Entries with scene source code:
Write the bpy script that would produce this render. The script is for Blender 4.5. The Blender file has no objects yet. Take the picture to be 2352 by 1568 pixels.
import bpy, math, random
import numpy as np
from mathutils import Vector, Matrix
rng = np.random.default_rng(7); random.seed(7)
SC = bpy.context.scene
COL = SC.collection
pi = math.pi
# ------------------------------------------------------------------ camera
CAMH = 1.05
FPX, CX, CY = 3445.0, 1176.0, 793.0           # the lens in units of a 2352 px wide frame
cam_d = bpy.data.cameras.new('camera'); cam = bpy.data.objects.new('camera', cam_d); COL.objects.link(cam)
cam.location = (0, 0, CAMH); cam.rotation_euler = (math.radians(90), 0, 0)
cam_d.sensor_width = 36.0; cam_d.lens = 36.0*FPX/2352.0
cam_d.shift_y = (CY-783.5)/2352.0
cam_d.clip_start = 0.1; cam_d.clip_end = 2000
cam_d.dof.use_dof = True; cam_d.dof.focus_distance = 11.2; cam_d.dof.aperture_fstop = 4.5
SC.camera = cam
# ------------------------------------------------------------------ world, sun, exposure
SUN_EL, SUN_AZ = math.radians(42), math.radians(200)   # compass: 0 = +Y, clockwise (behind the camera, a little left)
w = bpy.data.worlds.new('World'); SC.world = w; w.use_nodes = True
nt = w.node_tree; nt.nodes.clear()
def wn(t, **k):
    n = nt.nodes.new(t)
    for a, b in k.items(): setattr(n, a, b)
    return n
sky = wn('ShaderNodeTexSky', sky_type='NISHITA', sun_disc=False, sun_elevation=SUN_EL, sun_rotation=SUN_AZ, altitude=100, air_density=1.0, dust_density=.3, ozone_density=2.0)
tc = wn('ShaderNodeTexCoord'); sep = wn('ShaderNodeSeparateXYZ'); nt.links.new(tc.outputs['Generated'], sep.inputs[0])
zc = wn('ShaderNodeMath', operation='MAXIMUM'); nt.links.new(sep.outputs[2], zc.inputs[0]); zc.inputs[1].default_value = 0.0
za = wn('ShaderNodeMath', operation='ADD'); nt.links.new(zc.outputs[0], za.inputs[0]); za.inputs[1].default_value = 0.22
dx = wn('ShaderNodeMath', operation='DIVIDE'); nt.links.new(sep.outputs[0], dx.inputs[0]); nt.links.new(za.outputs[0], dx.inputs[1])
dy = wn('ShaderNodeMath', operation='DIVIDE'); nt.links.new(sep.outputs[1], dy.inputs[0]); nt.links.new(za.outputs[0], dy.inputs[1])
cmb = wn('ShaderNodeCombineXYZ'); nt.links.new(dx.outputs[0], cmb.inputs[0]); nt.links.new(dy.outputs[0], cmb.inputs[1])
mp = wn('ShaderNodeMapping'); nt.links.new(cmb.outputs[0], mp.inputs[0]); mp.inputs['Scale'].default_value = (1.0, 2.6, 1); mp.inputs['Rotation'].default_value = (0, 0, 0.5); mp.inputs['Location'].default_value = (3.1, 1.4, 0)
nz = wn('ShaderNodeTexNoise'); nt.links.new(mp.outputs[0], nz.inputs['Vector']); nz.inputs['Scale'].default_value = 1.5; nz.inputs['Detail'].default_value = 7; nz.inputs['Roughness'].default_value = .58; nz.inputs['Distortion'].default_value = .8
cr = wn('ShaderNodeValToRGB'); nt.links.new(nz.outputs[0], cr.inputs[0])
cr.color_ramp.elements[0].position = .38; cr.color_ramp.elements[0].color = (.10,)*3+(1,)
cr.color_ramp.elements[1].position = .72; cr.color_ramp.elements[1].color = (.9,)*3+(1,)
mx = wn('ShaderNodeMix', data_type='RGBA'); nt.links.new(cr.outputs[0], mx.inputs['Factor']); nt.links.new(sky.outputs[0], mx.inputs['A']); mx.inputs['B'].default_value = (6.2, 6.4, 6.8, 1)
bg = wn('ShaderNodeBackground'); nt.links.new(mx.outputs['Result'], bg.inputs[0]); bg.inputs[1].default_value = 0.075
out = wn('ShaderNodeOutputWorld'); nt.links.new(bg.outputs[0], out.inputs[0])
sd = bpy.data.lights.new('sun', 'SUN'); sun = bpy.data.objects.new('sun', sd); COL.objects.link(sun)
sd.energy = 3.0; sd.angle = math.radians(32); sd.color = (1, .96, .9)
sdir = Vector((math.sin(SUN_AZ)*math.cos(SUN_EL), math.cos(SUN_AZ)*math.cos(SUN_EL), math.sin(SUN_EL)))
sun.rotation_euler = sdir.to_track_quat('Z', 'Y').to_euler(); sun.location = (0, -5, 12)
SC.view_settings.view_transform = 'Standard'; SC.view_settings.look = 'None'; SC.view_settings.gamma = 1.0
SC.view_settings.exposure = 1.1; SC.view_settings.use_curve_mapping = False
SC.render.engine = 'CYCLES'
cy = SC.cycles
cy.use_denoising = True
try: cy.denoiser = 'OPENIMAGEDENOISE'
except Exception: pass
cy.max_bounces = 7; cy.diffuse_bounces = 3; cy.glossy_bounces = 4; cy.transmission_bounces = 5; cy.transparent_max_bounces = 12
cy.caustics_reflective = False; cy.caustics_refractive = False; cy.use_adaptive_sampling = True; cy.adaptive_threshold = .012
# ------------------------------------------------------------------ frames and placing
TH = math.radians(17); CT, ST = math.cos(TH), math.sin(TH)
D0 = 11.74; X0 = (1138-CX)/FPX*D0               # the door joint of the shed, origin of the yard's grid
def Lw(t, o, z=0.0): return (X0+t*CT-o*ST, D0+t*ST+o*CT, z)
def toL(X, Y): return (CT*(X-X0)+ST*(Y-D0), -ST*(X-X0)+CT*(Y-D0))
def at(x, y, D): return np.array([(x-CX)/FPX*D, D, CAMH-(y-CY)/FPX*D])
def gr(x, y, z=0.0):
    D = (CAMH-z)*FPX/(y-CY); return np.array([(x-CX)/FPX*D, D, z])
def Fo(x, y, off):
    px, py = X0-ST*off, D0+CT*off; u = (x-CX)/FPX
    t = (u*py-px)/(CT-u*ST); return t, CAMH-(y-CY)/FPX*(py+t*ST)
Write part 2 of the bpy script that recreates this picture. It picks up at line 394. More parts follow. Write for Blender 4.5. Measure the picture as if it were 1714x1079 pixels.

EXERCISE PROMPT
Extract every record. Keep wording exact.

FINAL RESULT
Write the bpy script that would produce this render. The script is for Blender 4.5. The Blender file has no objects yet. Take the picture to be 2352 by 1568 pixels.
import bpy, math, random
import numpy as np
from mathutils import Vector, Matrix
rng = np.random.default_rng(7); random.seed(7)
SC = bpy.context.scene
COL = SC.collection
pi = math.pi
# ------------------------------------------------------------------ camera
CAMH = 1.05
FPX, CX, CY = 3445.0, 1176.0, 793.0           # the lens in units of a 2352 px wide frame
cam_d = bpy.data.cameras.new('camera'); cam = bpy.data.objects.new('camera', cam_d); COL.objects.link(cam)
cam.location = (0, 0, CAMH); cam.rotation_euler = (math.radians(90), 0, 0)
cam_d.sensor_width = 36.0; cam_d.lens = 36.0*FPX/2352.0
cam_d.shift_y = (CY-783.5)/2352.0
cam_d.clip_start = 0.1; cam_d.clip_end = 2000
cam_d.dof.use_dof = True; cam_d.dof.focus_distance = 11.2; cam_d.dof.aperture_fstop = 4.5
SC.camera = cam
# ------------------------------------------------------------------ world, sun, exposure
SUN_EL, SUN_AZ = math.radians(42), math.radians(200)   # compass: 0 = +Y, clockwise (behind the camera, a little left)
w = bpy.data.worlds.new('World'); SC.world = w; w.use_nodes = True
nt = w.node_tree; nt.nodes.clear()
def wn(t, **k):
    n = nt.nodes.new(t)
    for a, b in k.items(): setattr(n, a, b)
    return n
sky = wn('ShaderNodeTexSky', sky_type='NISHITA', sun_disc=False, sun_elevation=SUN_EL, sun_rotation=SUN_AZ, altitude=100, air_density=1.0, dust_density=.3, ozone_density=2.0)
tc = wn('ShaderNodeTexCoord'); sep = wn('ShaderNodeSeparateXYZ'); nt.links.new(tc.outputs['Generated'], sep.inputs[0])
zc = wn('ShaderNodeMath', operation='MAXIMUM'); nt.links.new(sep.outputs[2], zc.inputs[0]); zc.inputs[1].default_value = 0.0
za = wn('ShaderNodeMath', operation='ADD'); nt.links.new(zc.outputs[0], za.inputs[0]); za.inputs[1].default_value = 0.22
dx = wn('ShaderNodeMath', operation='DIVIDE'); nt.links.new(sep.outputs[0], dx.inputs[0]); nt.links.new(za.outputs[0], dx.inputs[1])
dy = wn('ShaderNodeMath', operation='DIVIDE'); nt.links.new(sep.outputs[1], dy.inputs[0]); nt.links.new(za.outputs[0], dy.inputs[1])
cmb = wn('ShaderNodeCombineXYZ'); nt.links.new(dx.outputs[0], cmb.inputs[0]); nt.links.new(dy.outputs[0], cmb.inputs[1])
mp = wn('ShaderNodeMapping'); nt.links.new(cmb.outputs[0], mp.inputs[0]); mp.inputs['Scale'].default_value = (1.0, 2.6, 1); mp.inputs['Rotation'].default_value = (0, 0, 0.5); mp.inputs['Location'].default_value = (3.1, 1.4, 0)
nz = wn('ShaderNodeTexNoise'); nt.links.new(mp.outputs[0], nz.inputs['Vector']); nz.inputs['Scale'].default_value = 1.5; nz.inputs['Detail'].default_value = 7; nz.inputs['Roughness'].default_value = .58; nz.inputs['Distortion'].default_value = .8
cr = wn('ShaderNodeValToRGB'); nt.links.new(nz.outputs[0], cr.inputs[0])
cr.color_ramp.elements[0].position = .38; cr.color_ramp.elements[0].color = (.10,)*3+(1,)
cr.color_ramp.elements[1].position = .72; cr.color_ramp.elements[1].color = (.9,)*3+(1,)
mx = wn('ShaderNodeMix', data_type='RGBA'); nt.links.new(cr.outputs[0], mx.inputs['Factor']); nt.links.new(sky.outputs[0], mx.inputs['A']); mx.inputs['B'].default_value = (6.2, 6.4, 6.8, 1)
bg = wn('ShaderNodeBackground'); nt.links.new(mx.outputs['Result'], bg.inputs[0]); bg.inputs[1].default_value = 0.075
out = wn('ShaderNodeOutputWorld'); nt.links.new(bg.outputs[0], out.inputs[0])
sd = bpy.data.lights.new('sun', 'SUN'); sun = bpy.data.objects.new('sun', sd); COL.objects.link(sun)
sd.energy = 3.0; sd.angle = math.radians(32); sd.color = (1, .96, .9)
sdir = Vector((math.sin(SUN_AZ)*math.cos(SUN_EL), math.cos(SUN_AZ)*math.cos(SUN_EL), math.sin(SUN_EL)))
sun.rotation_euler = sdir.to_track_quat('Z', 'Y').to_euler(); sun.location = (0, -5, 12)
SC.view_settings.view_transform = 'Standard'; SC.view_settings.look = 'None'; SC.view_settings.gamma = 1.0
SC.view_settings.exposure = 1.1; SC.view_settings.use_curve_mapping = False
SC.render.engine = 'CYCLES'
cy = SC.cycles
cy.use_denoising = True
try: cy.denoiser = 'OPENIMAGEDENOISE'
except Exception: pass
cy.max_bounces = 7; cy.diffuse_bounces = 3; cy.glossy_bounces = 4; cy.transmission_bounces = 5; cy.transparent_max_bounces = 12
cy.caustics_reflective = False; cy.caustics_refractive = False; cy.use_adaptive_sampling = True; cy.adaptive_threshold = .012
# ------------------------------------------------------------------ frames and placing
TH = math.radians(17); CT, ST = math.cos(TH), math.sin(TH)
D0 = 11.74; X0 = (1138-CX)/FPX*D0               # the door joint of the shed, origin of the yard's grid
def Lw(t, o, z=0.0): return (X0+t*CT-o*ST, D0+t*ST+o*CT, z)
def toL(X, Y): return (CT*(X-X0)+ST*(Y-D0), -ST*(X-X0)+CT*(Y-D0))
def at(x, y, D): return np.array([(x-CX)/FPX*D, D, CAMH-(y-CY)/FPX*D])
def gr(x, y, z=0.0):
    D = (CAMH-z)*FPX/(y-CY); return np.array([(x-CX)/FPX*D, D, z])
def Fo(x, y, off):
    px, py = X0-ST*off, D0+CT*off; u = (x-CX)/FPX
    t = (u*py-px)/(CT-u*ST); return t, CAMH-(y-CY)/FPX*(py+t*ST)
Write part 2 of the bpy script that recreates this picture. It picks up at line 394. More parts follow. Write for Blender 4.5. Measure the picture as if it were 1714x1079 pixels.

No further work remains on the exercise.